27 lines on a cubic as an intersection with a hypersurface

Question

I have seen the following result in some notes in algebraic geometry.

Let $S: \{ f = 0 \} \subset \mathbb{P}^3$ be a nonsingular cubic surface, $A = \left( \frac{\partial^2f}{\partial x_i \partial x_j} \right)_{i,j = 0,\dots,3}$, $H = \det(A)$ the Hessian of $f$ and $B = \text{adj}(A)$.

We set $$ R = \sum_{i, j = 0}^{3} B_{i,j} \ \frac{\partial H}{\partial x_i} \frac{\partial H}{\partial x_j} $$

and $$ T = \sum_{i, j = 0}^{3} A_{i,j} \ B_{i,j}. $$

Then 27 lines are the intersection of $S$ with $F : \{ R - 4 HT = 0 \}$.

What is the name of this result? Where can one find the proof?

Is it true for singular cubic surfaces (if we count lines with multiplicity)?

Answer 1

This is a result of Salmon and Clebsch. You can find it in the fourth edition of Salmon's A treatise on the analytic geometry of three dimensions (1882). (See https://archive.org/details/treatiseanalytic00salmrich). It is on p. 510 and more details starting from p. 558. Clebsch' proof uses the symbolic method. I am not aware of a modern proof.

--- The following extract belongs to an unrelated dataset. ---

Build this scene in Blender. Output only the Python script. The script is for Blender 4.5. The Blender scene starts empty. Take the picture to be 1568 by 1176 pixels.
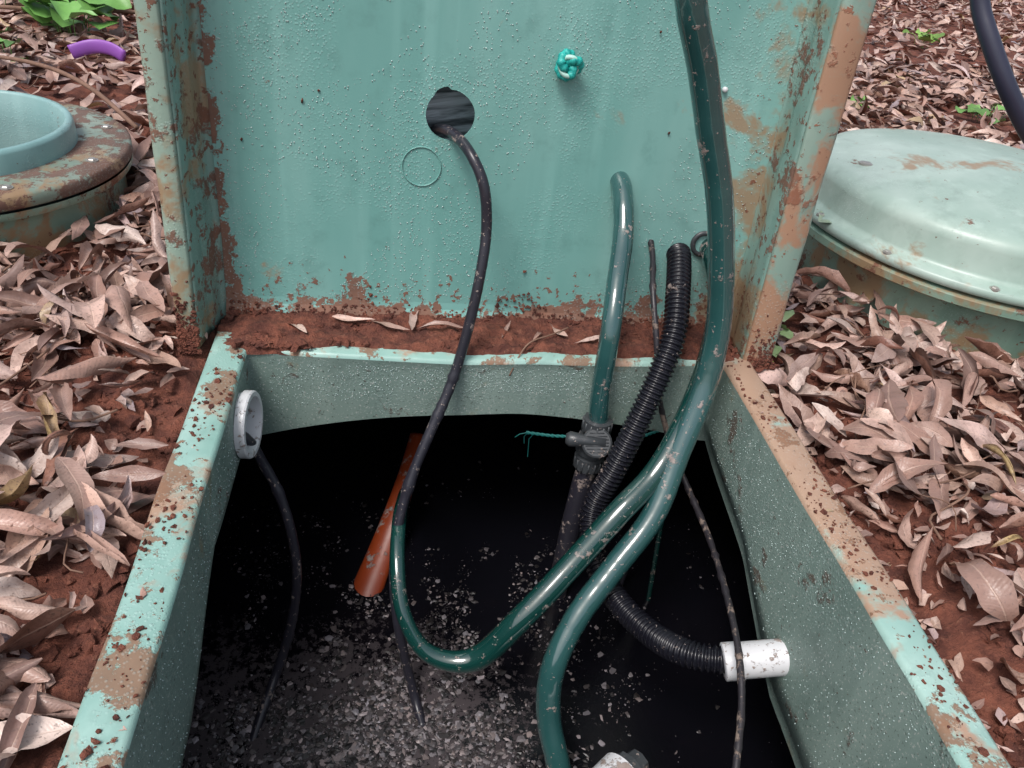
import bpy, bmesh, math, random
import numpy as np
from mathutils import Vector, Matrix, noise as mn
random.seed(7); rng=np.random.default_rng(11)
scene=bpy.context.scene
COL=scene.collection
# ------------------------------------------------------------------ helpers
def new_obj(name,verts,faces,mat=None,smooth=True,parent=None):
    me=bpy.data.meshes.new(name); me.from_pydata([tuple(v) for v in verts],[],faces); me.update()
    o=bpy.data.objects.new(name,me); COL.objects.link(o)
    if mat: me.materials.append(mat)
    if smooth: me.shade_smooth()
    if parent: o.parent=parent
    return o
def empty(name,loc=(0,0,0),rot=(0,0,0)):
    e=bpy.data.objects.new(name,None); e.location=loc; e.rotation_euler=rot; e.empty_display_size=.05; COL.objects.link(e); return e
def join_geo(parts):
    V=[];F=[]
    for v,f in parts:
        n=len(V); V+= [tuple(a) for a in v]; F+=[tuple(i+n for i in q) for q in f]
    return V,F
class N:
    def __init__(s,name):
        s.m=bpy.data.materials.new(name); s.m.use_nodes=True; s.t=s.m.node_tree; s.b=s.t.nodes["Principled BSDF"]
        s.co=s.t.nodes.new("ShaderNodeTexCoord").outputs["Object"]
    def n(s,t,**k):
        x=s.t.nodes.new(t)
        for a,b in k.items(): setattr(x,a,b)
        return x
    def l(s,a,b): s.t.links.new(a,b)
    def noise(s,scale,detail=4,rough=.55,co=None,dist=0,stretch=None):
        x=s.n("ShaderNodeTexNoise"); x.inputs["Scale"].default_value=scale; x.inputs["Detail"].default_value=detail
        x.inputs["Roughness"].default_value=rough; x.inputs["Distortion"].default_value=dist
        c=co or s.co
        if stretch:
            m=s.n("ShaderNodeMapping"); m.inputs["Scale"].default_value=stretch; s.l(c,m.inputs[0]); c=m.outputs[0]
        s.l(c,x.inputs["Vector"]); return x.outputs["Fac"]
    def voro(s,scale,out="Distance",feature='F1'):
        x=s.n("ShaderNodeTexVoronoi",feature=feature); x.inputs["Scale"].default_value=scale; s.l(s.co,x.inputs["Vector"]); return x.outputs[out]
    def mr(s,v,a,b,c=0,d=1,smooth=True):
        x=s.n("ShaderNodeMapRange"); 
        if smooth: x.interpolation_type='SMOOTHSTEP'
        s.l(v,x.inputs[0])
        for i,q in zip((1,2,3,4),(a,b,c,d)): x.inputs[i].default_value=q
        return x.outputs[0]
    def math(s,op,a,b=None,clamp=False):
        x=s.n("ShaderNodeMath",operation=op,use_clamp=clamp)
        for i,q in enumerate((a,b)):
            if q is None: continue
            if isinstance(q,(int,float)): x.inputs[i].default_value=q
            else: s.l(q,x.inputs[i])
        return x.outputs[0]
    def mix(s,f,a,b,blend='MIX'):
        x=s.n("ShaderNodeMix",data_type='RGBA',blend_type=blend)
        for i,q in ((0,f),(6,a),(7,b)):
            if isinstance(q,(int,float)): x.inputs[i].default_value=q
            elif isinstance(q,tuple): x.inputs[i].default_value=(*q,1) if len(q)==3 else q
            else: s.l(q,x.inputs[i])
        return x.outputs[2]
    def xyz(s):
        x=s.n("ShaderNodeSeparateXYZ"); s.l(s.co,x.inputs[0]); return x.outputs
    def bump(s,h,strength=.3,dist=.002,prev=None):
        x=s.n("ShaderNodeBump"); x.inputs["Strength"].default_value=strength; x.inputs["Distance"].default_value=dist; s.l(h,x.inputs["Height"])
        if prev: s.l(prev,x.inputs["Normal"])
        return x.outputs[0]
    def set(s,col=None,rough=None,normal=None,spec=None,**k):
        for nm,q in (("Base Color",col),("Roughness",rough),("Normal",normal),("Specular IOR Level",spec),*[(a.replace("_"," "),b) for a,b in k.items()]):
            if q is None: continue
            i=s.b.inputs[nm]
            if isinstance(q,tuple): i.default_value=(*q,1)
            elif isinstance(q,(int,float)): i.default_value=q
            else: s.l(q,i)
        return s.m
OCHRE=(.33,.18,.085)
def paint(name,base=(.20,.42,.36),light=(.34,.55,.47),dirt=.50,speck=.62,extra=None,dark=1.0,ochre=.60,droplets=True,stretch=(1,1,.25),och=OCHRE,dcol=((.11,.042,.027),(.25,.10,.058)),rough=.33,fine=None):
    m=N(name)
    a=m.noise(5,4,.6,stretch=stretch); c=m.mix(m.mr(a,.35,.7),base,light)
    b=m.noise(22,5,.65); c=m.mix(m.math('MULTIPLY',m.mr(b,.5,.75),.4),c,tuple(q*.6 for q in base))
    st=m.noise(26,3,.6,stretch=(1,1,.06) if stretch[2]<1 else (1,1,1)); c=m.mix(m.math('MULTIPLY',m.mr(st,.52,.72),.13),c,tuple(min(1,q*1.5+.05) for q in light))
    oc=m.noise(9,5,.66,dist=.3); ocm=m.mr(oc,ochre,ochre+.1)
    rn=m.noise(14,7,.70); sp=m.noise(70,4,.7)
    dm=m.mr(rn,dirt,dirt+.05); spm=m.mr(sp,speck,speck+.04)
    if extra: ocm,dm,spm=extra(m,oc,rn,sp,ocm,dm,spm)
    c=m.mix(m.math('MULTIPLY',ocm,.78),c,och)
    rc=m.mix(m.noise(40,3),*dcol)
    mask=m.math('MAXIMUM',dm,spm,clamp=True)
    c=m.mix(m.math('MULTIPLY',mask,.9),c,rc)
    if fine:
        fs=m.noise(330,2,.6); c=m.mix(m.math('MULTIPLY',m.mr(fs,.62,.68),.7),c,(.55,.56,.52)); c=m.mix(m.math('MULTIPLY',m.mr(fs,.36,.31),.7),c,(.03,.035,.03))
    ro=m.mr(mask,0,1,rough,.85)
    nrm=m.bump(mask,.5,.0015)
    if droplets:
        v=m.voro(260); vd=m.mr(v,.15,.45,1,0); pm=m.mr(m.noise(7,3),.45,.6)
        dd=m.math('MULTIPLY',vd,pm)
        nrm=m.bump(dd,.35,.0012,nrm)
        c=m.mix(m.math('MULTIPLY',dd,.16),c,(.58,.72,.70))
    return m.set(c,ro,nrm)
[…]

It is true for singular surfaces containing a finite number of lines. The statement in general is that the ideal generated by the cubic form defining the surface and this form of degree nine describes all points lying on all lines of the surface. If the surface is a cone (eg if it consists of three planes) the Hessian vanishes identically and so does $R-4HT$. Therefore the zero locus of the said ideal is the whole surface, as it should be.